Start of Data lines

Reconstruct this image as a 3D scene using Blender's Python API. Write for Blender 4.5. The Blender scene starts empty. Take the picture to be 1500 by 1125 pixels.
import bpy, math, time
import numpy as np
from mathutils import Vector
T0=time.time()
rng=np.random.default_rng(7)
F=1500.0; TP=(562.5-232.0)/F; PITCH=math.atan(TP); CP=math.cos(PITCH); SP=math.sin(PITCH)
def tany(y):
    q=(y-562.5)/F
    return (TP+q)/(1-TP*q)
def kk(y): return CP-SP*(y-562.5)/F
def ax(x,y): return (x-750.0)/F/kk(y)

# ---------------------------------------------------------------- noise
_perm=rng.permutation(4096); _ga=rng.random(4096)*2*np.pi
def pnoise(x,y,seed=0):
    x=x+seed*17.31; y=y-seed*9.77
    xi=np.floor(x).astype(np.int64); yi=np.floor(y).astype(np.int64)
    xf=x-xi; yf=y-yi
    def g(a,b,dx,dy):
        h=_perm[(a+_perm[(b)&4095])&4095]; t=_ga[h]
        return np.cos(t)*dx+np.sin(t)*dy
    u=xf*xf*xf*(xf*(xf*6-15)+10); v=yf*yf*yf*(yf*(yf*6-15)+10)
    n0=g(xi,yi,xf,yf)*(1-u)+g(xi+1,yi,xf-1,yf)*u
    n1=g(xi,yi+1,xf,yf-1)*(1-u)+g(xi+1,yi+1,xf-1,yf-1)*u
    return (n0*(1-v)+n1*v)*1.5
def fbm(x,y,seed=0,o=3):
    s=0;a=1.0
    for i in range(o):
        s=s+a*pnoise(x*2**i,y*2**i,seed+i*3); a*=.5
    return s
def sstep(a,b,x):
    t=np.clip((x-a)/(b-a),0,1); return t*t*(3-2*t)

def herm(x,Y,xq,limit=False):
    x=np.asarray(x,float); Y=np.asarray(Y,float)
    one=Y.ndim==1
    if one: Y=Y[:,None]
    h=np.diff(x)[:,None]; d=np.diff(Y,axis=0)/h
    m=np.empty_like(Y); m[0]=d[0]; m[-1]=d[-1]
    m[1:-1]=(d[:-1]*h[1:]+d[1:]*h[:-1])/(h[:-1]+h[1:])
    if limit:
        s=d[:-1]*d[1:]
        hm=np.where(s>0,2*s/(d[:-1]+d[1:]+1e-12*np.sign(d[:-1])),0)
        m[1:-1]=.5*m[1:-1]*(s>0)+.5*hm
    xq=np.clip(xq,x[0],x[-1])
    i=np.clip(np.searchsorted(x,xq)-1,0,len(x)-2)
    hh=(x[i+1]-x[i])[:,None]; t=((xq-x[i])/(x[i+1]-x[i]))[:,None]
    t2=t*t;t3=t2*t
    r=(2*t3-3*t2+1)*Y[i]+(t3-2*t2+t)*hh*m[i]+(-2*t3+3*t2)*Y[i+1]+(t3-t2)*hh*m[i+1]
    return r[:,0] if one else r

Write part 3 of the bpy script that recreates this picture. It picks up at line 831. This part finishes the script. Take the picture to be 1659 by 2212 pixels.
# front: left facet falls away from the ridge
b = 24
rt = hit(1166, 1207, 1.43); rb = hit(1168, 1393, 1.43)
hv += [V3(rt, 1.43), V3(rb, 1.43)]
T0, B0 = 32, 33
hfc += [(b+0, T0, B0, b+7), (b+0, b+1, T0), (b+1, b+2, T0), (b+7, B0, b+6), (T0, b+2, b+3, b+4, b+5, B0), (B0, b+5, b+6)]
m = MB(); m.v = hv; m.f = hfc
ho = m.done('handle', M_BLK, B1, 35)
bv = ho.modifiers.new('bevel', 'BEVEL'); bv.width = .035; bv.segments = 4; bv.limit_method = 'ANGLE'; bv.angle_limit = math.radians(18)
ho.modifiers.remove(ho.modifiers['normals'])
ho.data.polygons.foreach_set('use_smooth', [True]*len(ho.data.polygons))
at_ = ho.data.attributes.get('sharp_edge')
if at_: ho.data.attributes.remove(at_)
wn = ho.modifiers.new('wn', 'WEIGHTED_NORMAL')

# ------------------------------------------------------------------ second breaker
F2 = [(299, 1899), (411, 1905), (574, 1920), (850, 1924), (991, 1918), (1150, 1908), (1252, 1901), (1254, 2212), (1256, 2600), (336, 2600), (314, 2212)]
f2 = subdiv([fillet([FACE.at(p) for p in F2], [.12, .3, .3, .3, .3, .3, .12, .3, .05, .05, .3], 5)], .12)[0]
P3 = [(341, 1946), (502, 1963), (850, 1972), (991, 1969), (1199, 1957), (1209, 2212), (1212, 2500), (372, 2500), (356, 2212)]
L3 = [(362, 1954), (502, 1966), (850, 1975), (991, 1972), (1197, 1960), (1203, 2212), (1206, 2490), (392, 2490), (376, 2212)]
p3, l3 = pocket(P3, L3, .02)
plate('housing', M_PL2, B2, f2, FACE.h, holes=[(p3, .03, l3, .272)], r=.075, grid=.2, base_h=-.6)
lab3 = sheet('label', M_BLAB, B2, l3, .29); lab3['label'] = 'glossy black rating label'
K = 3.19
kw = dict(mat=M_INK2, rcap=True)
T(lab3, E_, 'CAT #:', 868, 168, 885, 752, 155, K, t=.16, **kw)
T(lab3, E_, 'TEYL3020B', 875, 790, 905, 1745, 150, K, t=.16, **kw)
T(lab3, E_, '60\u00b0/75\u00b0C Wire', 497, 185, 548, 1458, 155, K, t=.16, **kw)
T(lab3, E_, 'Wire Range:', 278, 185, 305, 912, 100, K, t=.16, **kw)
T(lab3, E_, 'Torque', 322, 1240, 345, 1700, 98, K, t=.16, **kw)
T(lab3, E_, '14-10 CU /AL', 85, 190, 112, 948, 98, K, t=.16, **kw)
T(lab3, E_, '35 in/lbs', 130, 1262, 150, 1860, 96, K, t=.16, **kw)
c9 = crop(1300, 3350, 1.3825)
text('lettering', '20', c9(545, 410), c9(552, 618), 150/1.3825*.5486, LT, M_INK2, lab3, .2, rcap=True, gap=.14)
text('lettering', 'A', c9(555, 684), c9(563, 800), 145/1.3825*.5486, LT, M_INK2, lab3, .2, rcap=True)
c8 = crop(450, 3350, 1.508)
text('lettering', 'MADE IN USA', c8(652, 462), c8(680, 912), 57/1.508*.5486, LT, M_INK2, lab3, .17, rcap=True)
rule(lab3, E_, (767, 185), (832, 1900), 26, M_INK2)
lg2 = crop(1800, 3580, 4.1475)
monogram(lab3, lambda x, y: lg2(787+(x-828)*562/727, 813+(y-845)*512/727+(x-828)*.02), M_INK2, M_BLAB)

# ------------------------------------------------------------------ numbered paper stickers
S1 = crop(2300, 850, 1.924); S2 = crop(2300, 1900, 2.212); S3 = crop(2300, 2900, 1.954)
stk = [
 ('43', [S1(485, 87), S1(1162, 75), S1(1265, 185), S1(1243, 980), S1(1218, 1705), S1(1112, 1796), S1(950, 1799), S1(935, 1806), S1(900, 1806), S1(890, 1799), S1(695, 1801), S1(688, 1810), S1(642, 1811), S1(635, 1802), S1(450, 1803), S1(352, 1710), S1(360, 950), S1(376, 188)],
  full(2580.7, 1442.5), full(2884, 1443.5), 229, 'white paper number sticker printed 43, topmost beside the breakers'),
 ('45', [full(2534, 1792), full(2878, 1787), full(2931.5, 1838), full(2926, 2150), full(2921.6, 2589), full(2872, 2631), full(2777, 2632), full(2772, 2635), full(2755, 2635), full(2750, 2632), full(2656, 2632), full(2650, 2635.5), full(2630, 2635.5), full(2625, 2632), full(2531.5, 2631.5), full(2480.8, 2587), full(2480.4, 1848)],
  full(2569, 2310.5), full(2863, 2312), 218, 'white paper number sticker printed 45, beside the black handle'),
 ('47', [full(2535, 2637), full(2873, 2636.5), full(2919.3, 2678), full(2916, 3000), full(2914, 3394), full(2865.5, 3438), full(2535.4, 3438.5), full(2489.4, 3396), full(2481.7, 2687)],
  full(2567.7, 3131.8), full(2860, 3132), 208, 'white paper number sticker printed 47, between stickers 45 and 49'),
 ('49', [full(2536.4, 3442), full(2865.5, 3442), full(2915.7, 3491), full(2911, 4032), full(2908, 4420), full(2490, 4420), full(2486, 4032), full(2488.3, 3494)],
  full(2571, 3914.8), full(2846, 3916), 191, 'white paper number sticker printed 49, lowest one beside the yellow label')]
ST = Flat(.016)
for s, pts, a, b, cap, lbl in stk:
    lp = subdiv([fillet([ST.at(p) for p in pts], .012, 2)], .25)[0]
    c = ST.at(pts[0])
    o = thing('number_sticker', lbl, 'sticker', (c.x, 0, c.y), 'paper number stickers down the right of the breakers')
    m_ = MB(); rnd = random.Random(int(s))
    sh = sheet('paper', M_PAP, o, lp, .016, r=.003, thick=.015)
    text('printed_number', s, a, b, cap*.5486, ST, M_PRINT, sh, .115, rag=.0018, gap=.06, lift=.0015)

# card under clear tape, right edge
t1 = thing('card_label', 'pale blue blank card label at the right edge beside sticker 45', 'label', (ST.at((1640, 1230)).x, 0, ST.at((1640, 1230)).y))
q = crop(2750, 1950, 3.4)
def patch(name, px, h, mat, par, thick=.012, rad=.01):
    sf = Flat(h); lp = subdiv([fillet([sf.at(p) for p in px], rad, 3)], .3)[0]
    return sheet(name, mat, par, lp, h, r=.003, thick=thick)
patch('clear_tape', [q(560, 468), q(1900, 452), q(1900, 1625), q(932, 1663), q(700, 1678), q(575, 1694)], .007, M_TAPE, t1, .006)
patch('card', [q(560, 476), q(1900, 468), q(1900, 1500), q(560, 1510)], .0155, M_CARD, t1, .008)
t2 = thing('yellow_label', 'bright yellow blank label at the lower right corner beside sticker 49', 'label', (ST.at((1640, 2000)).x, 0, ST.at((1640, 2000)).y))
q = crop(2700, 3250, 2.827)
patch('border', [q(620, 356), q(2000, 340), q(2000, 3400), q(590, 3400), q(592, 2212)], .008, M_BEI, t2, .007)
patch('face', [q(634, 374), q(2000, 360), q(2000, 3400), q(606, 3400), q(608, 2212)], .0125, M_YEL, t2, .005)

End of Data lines

:: Written request ::
Return all lines containing "this".

:: Response to the exercise ::
Reconstruct this image as a 3D scene using Blender's Python API. Write for Blender 4.5. The Blender scene starts empty. Take the picture to be 1500 by 1125 pixels.
Write part 3 of the bpy script that recreates this picture. It picks up at line 831. This part finishes the script. Take the picture to be 1659 by 2212 pixels.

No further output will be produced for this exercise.